WHAT THE EXERCISE ASKS: Set down the listing below verbatim, but only from its first line through the line containing "PI = math.pi".

[start MATERIAL SHOWN]

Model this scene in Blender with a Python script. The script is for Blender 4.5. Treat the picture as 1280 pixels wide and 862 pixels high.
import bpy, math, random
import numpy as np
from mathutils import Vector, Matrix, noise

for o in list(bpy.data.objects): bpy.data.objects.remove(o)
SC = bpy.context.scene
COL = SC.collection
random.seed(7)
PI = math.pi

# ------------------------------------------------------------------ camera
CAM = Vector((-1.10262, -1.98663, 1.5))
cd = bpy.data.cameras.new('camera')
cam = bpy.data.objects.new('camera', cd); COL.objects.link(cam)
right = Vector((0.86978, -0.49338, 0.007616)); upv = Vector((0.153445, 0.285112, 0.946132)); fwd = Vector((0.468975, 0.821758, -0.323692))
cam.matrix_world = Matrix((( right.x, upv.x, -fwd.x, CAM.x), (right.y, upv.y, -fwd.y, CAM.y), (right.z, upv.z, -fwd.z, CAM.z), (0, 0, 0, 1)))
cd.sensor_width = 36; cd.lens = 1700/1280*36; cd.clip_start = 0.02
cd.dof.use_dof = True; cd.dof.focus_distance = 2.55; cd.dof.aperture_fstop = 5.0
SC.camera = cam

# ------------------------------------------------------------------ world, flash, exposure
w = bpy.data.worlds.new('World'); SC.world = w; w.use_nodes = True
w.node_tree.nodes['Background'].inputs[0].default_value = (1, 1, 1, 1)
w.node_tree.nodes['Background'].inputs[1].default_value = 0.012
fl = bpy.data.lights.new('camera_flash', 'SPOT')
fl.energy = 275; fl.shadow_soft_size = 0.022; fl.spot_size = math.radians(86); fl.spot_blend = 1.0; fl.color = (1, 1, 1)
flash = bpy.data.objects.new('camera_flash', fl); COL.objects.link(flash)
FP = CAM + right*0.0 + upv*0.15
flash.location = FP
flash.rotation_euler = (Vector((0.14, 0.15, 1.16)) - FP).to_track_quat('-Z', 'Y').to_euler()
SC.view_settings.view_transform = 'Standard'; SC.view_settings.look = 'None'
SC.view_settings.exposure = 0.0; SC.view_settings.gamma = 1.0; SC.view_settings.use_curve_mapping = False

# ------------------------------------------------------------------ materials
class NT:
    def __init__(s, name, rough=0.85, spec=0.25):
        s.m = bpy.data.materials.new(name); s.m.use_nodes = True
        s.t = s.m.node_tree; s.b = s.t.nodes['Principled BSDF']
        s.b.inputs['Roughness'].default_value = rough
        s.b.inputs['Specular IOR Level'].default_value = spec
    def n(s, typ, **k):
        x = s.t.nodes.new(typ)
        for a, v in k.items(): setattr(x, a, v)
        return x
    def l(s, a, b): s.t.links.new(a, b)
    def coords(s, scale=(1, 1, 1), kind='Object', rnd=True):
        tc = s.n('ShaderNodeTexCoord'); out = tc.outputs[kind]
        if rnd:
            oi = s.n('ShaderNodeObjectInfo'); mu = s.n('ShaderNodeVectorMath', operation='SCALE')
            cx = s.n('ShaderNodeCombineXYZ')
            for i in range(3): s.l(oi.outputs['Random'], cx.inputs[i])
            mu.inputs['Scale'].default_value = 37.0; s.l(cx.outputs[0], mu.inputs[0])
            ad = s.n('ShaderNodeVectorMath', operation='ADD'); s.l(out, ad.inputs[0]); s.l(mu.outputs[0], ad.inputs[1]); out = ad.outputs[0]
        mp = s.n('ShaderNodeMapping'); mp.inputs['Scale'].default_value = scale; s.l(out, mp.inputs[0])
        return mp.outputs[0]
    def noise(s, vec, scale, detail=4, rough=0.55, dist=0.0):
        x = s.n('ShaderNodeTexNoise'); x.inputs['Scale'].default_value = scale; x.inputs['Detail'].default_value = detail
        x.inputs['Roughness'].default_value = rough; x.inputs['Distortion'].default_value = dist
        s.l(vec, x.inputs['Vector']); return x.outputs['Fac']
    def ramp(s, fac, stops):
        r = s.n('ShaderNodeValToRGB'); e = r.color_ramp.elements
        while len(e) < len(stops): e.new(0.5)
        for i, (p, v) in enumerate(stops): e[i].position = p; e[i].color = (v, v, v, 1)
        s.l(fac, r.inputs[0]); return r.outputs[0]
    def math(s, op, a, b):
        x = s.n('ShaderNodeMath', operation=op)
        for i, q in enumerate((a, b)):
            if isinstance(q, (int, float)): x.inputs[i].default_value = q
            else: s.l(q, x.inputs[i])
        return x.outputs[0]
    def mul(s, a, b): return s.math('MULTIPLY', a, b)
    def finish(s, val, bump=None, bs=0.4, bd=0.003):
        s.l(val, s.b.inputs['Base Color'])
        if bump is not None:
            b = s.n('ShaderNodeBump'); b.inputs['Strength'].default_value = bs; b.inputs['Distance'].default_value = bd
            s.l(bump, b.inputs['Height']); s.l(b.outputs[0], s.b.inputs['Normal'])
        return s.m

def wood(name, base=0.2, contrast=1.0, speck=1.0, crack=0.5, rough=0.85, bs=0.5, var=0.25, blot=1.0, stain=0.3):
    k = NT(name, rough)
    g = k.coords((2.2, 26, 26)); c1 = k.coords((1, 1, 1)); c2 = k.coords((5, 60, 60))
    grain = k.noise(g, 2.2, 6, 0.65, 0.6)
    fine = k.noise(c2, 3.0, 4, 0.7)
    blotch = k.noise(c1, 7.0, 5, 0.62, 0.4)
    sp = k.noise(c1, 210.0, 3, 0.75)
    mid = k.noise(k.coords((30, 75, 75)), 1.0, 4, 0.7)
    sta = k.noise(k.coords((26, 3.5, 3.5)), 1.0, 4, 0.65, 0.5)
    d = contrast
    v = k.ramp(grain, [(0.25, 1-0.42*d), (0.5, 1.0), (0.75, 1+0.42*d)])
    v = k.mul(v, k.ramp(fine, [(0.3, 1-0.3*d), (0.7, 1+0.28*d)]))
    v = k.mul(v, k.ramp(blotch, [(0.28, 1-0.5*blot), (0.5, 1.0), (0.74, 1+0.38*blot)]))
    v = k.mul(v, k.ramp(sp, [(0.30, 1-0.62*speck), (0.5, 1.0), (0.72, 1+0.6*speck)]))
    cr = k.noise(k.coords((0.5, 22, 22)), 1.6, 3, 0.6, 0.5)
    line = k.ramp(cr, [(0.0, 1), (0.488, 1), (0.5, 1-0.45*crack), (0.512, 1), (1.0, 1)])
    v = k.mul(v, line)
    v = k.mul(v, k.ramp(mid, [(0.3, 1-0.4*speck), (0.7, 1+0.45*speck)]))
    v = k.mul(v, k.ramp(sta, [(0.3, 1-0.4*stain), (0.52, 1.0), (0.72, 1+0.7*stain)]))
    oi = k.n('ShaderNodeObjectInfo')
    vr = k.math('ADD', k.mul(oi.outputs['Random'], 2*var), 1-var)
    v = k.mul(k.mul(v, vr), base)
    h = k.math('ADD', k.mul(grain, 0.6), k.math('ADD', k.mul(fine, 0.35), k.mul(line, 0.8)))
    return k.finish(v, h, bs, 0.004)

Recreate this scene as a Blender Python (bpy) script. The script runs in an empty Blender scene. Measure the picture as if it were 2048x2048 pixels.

[end MATERIAL SHOWN]

SOLUTION TO THIS PROBLEM:
Model this scene in Blender with a Python script. The script is for Blender 4.5. Treat the picture as 1280 pixels wide and 862 pixels high.
import bpy, math, random
import numpy as np
from mathutils import Vector, Matrix, noise

for o in list(bpy.data.objects): bpy.data.objects.remove(o)
SC = bpy.context.scene
COL = SC.collection
random.seed(7)
PI = math.pi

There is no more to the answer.